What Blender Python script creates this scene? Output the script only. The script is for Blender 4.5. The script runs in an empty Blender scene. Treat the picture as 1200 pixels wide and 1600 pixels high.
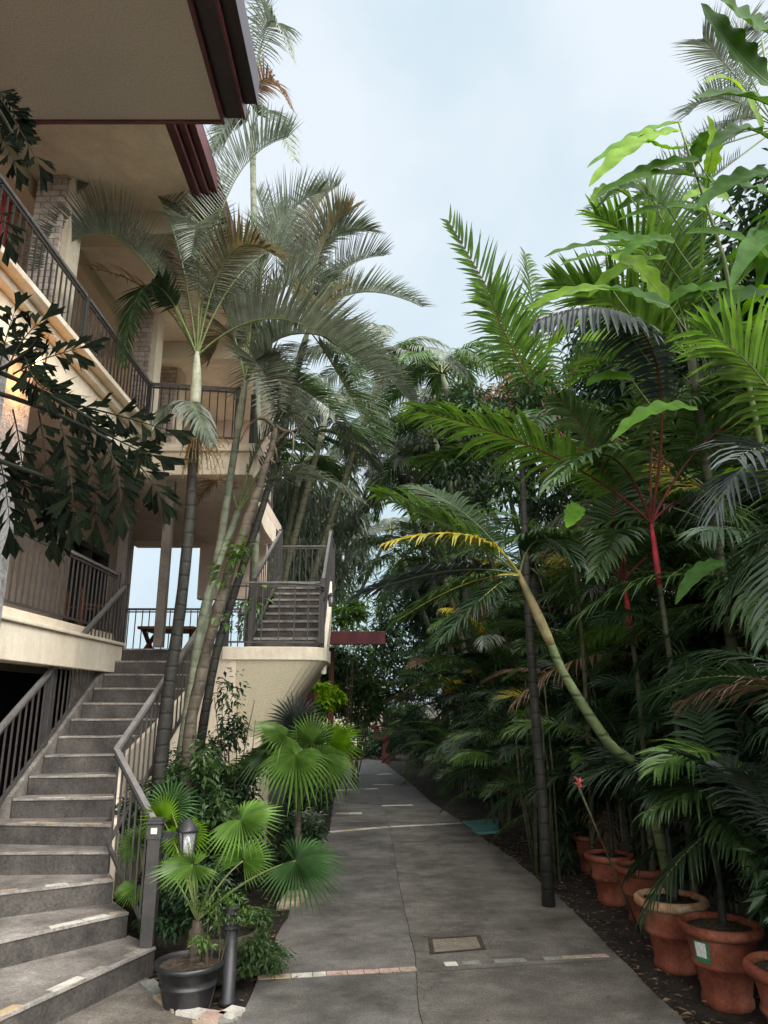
import bpy, math, random
from mathutils import Vector, Matrix
random.seed(7)
R = math.radians
sc = bpy.context.scene
C = bpy.context.collection
V = Vector
# ------------------------------------------------------------------ camera, sky, light
CAM_H = 1.8; TH = R(14.9); FPX = 1130.0
cam_d = bpy.data.cameras.new('camera'); cam = bpy.data.objects.new('camera', cam_d); C.objects.link(cam)
cam_d.sensor_fit = 'VERTICAL'; cam_d.sensor_height = 24; cam_d.lens = FPX/1600*24
cam_d.clip_start = 0.05; cam_d.clip_end = 2000
cam.location = (0, 0, CAM_H); cam.rotation_euler = (math.pi/2+TH, 0, 0)
sc.camera = cam
SKY = .56
w = bpy.data.worlds.new('World'); sc.world = w; w.use_nodes = True
nt = w.node_tree; nt.nodes.clear()
out = nt.nodes.new('ShaderNodeOutputWorld')
sky = nt.nodes.new('ShaderNodeTexSky'); sky.sky_type = 'NISHITA'; sky.sun_disc = False
sky.sun_elevation = R(46); sky.sun_rotation = R(130); sky.air_density = 1; sky.dust_density = 2
b1 = nt.nodes.new('ShaderNodeBackground'); b1.inputs[1].default_value = 0.08
nt.links.new(sky.outputs[0], b1.inputs[0])
tc = nt.nodes.new('ShaderNodeTexCoord'); nz = nt.nodes.new('ShaderNodeTexNoise')
nz.inputs['Scale'].default_value = 2.1; nz.inputs['Detail'].default_value = 6; nz.inputs['Roughness'].default_value = .5
nt.links.new(tc.outputs['Generated'], nz.inputs['Vector'])
cr = nt.nodes.new('ShaderNodeValToRGB'); nt.links.new(nz.outputs[0], cr.inputs[0])
cr.color_ramp.elements[0].position = .38; cr.color_ramp.elements[0].color = (.58, .74, .83, 1)
cr.color_ramp.elements[1].position = .62; cr.color_ramp.elements[1].color = (.80, .87, .94, 1)
b2 = nt.nodes.new('ShaderNodeBackground')
# overcast sky, with fill light added overhead and high behind the viewer
sx = nt.nodes.new('ShaderNodeSeparateXYZ'); nt.links.new(tc.outputs['Generated'], sx.inputs[0])
def ramp(src, a0, a1, k):
    r = nt.nodes.new('ShaderNodeMapRange'); r.interpolation_type = 'SMOOTHSTEP'
    r.inputs[1].default_value = a0; r.inputs[2].default_value = a1; r.inputs[3].default_value = 0; r.inputs[4].default_value = k
    nt.links.new(src, r.inputs[0]); return r.outputs[0]
zen = ramp(sx.outputs[2], .76, 1.0, 2.4); neg = nt.nodes.new('ShaderNodeVectorMath'); neg.operation = 'DOT_PRODUCT'; neg.inputs[1].default_value = (.50, -.62, .60)
nt.links.new(tc.outputs['Generated'], neg.inputs[0]); bk = ramp(neg.outputs['Value'], .25, .95, 5.2)
s1 = nt.nodes.new('ShaderNodeMath'); s1.operation = 'ADD'; nt.links.new(zen, s1.inputs[0]); nt.links.new(bk, s1.inputs[1])
s2_ = nt.nodes.new('ShaderNodeMath'); s2_.operation = 'MULTIPLY'; s2_.inputs[1].default_value = SKY
b2.inputs[1].default_value = SKY; b3 = nt.nodes.new('ShaderNodeBackground'); b3.inputs[0].default_value = (1, .96, .90, 1)
nt.links.new(s1.outputs[0], s2_.inputs[0]); nt.links.new(s2_.outputs[0], b3.inputs[1])
nt.links.new(cr.outputs[0], b2.inputs[0])
mx = nt.nodes.new('ShaderNodeMixShader'); mx.inputs[0].default_value = .92
nt.links.new(b1.outputs[0], mx.inputs[1]); ad = nt.nodes.new('ShaderNodeAddShader'); nt.links.new(b2.outputs[0], ad.inputs[0]); nt.links.new(b3.outputs[0], ad.inputs[1]); nt.links.new(ad.outputs[0], mx.inputs[2]); nt.links.new(mx.outputs[0], out.inputs[0])
sd = bpy.data.lights.new('sun', 'SUN'); sd.energy = 1.4; sd.angle = R(15); sd.color = (1, .96, .9)
so = bpy.data.objects.new('sun', sd); C.objects.link(so); so.rotation_euler = (R(44), 0, R(50)); so.location = (0, 0, 30)
sc.view_settings.view_transform = 'Standard'; sc.view_settings.look = 'None'
sc.view_settings.exposure = 1.0; sc.view_settings.gamma = 1

# ------------------------------------------------------------------ pixel -> place
def W(u, v, Y):
    """point of the place at distance Y along the path that is seen at photograph pixel (u, v)"""
    up = (800-v)/FPX; k = Y/(math.cos(TH)-up*math.sin(TH))
    return V(((u-600)/FPX*k, Y, CAM_H+k*(math.sin(TH)+up*math.cos(TH))))
def G(u, v, z=0.0):
    up = (800-v)/FPX; s = math.sin(TH)+up*math.cos(TH); k = (z-CAM_H)/s
    return V(((u-600)/FPX*k, k*(math.cos(TH)-up*math.sin(TH)), z))
# ------------------------------------------------------------------ materials
def nodes(name):
    m = bpy.data.materials.new(name); m.use_nodes = True; t = m.node_tree
    return m, t, t.nodes['Principled BSDF'], t.nodes['Material Output']
def N(t, k, **kw):
    n = t.nodes.new(k)
    for a, b in kw.items(): n.inputs[a].default_value = b
    return n
def leafmat(name, c1, c2, rough=.42, tr=.3, tcol=None, spec=.5):
    m, t, p, o = nodes(name)
    g = N(t, 'ShaderNodeNewGeometry'); oi = N(t, 'ShaderNodeObjectInfo')
    mix = N(t, 'ShaderNodeMix'); mix.data_type = 'RGBA'
    mix.inputs[6].default_value = (*c1, 1); mix.inputs[7].default_value = (*c2, 1)
    t.links.new(g.outputs['Random Per Island'], mix.inputs[0])
    hsv = N(t, 'ShaderNodeHueSaturation')
    ma = N(t, 'ShaderNodeMapRange'); ma.inputs[3].default_value = .75; ma.inputs[4].default_value = 1.25
    t.links.new(oi.outputs['Random'], ma.inputs[0]); t.links.new(ma.outputs[0], hsv.inputs['Value'])
    tcn = N(t, 'ShaderNodeTexCoord'); nn = N(t, 'ShaderNodeTexNoise', Scale=9, Detail=4); t.links.new(tcn.outputs['Object'], nn.inputs['Vector'])
    nr_ = N(t, 'ShaderNodeMapRange'); nr_.inputs[1].default_value = .3; nr_.inputs[2].default_value = .7; nr_.inputs[3].default_value = .68; nr_.inputs[4].default_value = 1.3
    t.links.new(nn.outputs[0], nr_.inputs[0]); mm_ = N(t, 'ShaderNodeMix'); mm_.data_type = 'RGBA'; mm_.blend_type = 'MULTIPLY'; mm_.inputs[0].default_value = 1
    t.links.new(mix.outputs[2], mm_.inputs[6]); t.links.new(nr_.outputs[0], mm_.inputs[7]); t.links.new(mm_.outputs[2], hsv.inputs['Color'])
    t.links.new(hsv.outputs[0], p.inputs['Base Color']); p.inputs['Roughness'].default_value = rough
    p.inputs['Specular IOR Level'].default_value = spec
    tl = N(t, 'ShaderNodeBsdfTranslucent')
    h2 = N(t, 'ShaderNodeHueSaturation'); h2.inputs['Value'].default_value = 1.5; h2.inputs['Saturation'].default_value = 1.15
    h2.inputs['Hue'].default_value = .485
    t.links.new(hsv.outputs[0], h2.inputs['Color']); t.links.new(h2.outputs[0], tl.inputs[0])
    ms = N(t, 'ShaderNodeMixShader'); ms.inputs[0].default_value = tr
    t.links.new(p.outputs[0], ms.inputs[1]); t.links.new(tl.outputs[0], ms.inputs[2]); t.links.new(ms.outputs[0], o.inputs[0])
    return m
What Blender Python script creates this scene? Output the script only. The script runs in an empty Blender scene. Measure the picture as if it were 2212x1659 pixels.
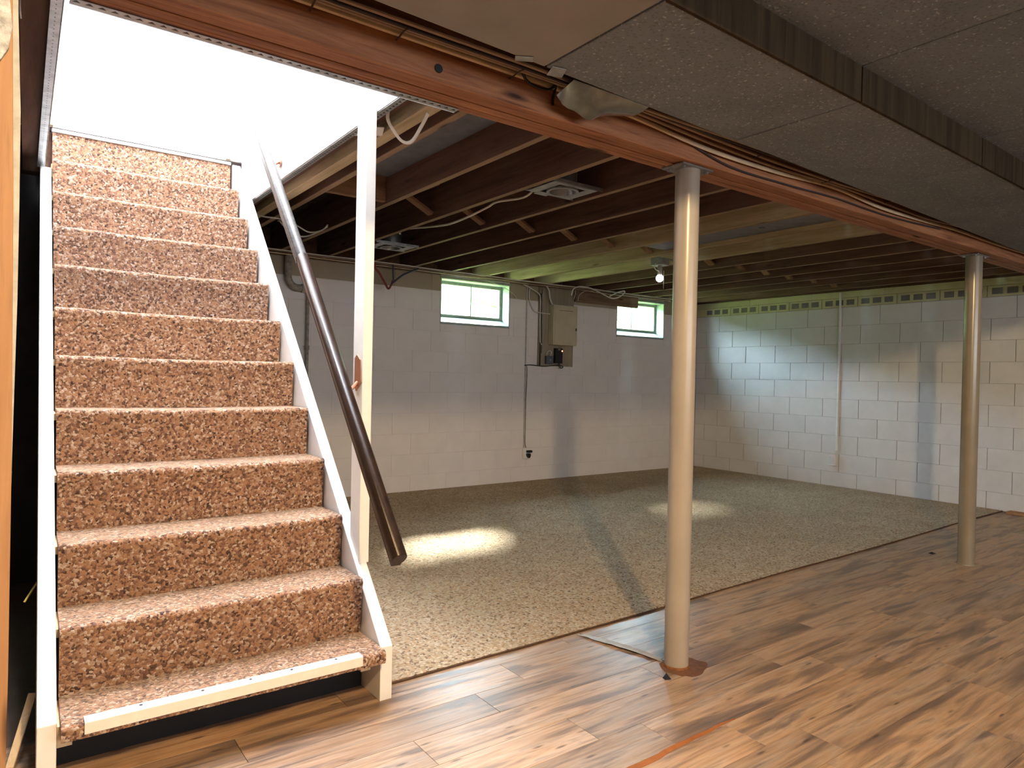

*WORK TO DO*
Each line holding the word "only" counts once; report the total and nothing else.

*EXERCISE RESULT*
2